Why is I/O uninterruptible?
Any I/O is handled by a system call invoked by a process. Eventually such a system call will trickle its way down to some appropriate low-level device driver function to perform the actual I/O operation.
I/O can be tricky - to actually get data in and out of the device, various steps may need to be followed, in order and possibly with timing requirements. If these steps are not completed atomically, the next time they are tried, the device may not respond, misbehave, or even cause the system to lockup. These steps may be different and unique for each device, hence why there are so many device drivers.
A well written device driver should know how to deal with the device it's trying to service, so it should not normally experience problems unless there's a driver bug, you're using the wrong driver for the device, or the physical device is failing.
Now that I've read the book "The Design of the Unix Operating Systems" by Maurice Bach, let me answer this question by myself.
In short, making I/O uninterruptible is for the purpose of making the I/O task finish ASAP, without being interfered by signals.
Some related knowledge that I gained from the book:
- The word "uninterruptible" should refer to "uninterruptible sleep". When a process is in uninterruptible sleep, it can NOT be woken up by signals, nor can it handle signals.
- A process handles signals when: a. it is running in kernel mode and is about to return to the user mode. b. it is about to enter and leave sleep state when the sleep is interruptible.

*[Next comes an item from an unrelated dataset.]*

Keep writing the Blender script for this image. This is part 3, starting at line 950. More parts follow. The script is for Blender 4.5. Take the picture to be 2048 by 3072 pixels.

- What happens when a sleeping process is woken up by a signal? It would handle the signal, with the default action being exiting the process. When a process is waiting for I/O completion, you of course do not want it to exit prematurely.
Some code paths in the kernel are marked uninterruptible, mostly because the code has to comply to strict timing (to answer to a device) or because it is doing something that doesn't admit interference. In Linux' case, most to the former has been pushed out to independent in-kernel treads, and the second ones have been mostly erradicated (I suspect mostly under pressure from the current multi-CPU machines). I.e., it has been some time now that I haven't seen a process in uninterruptible sleep.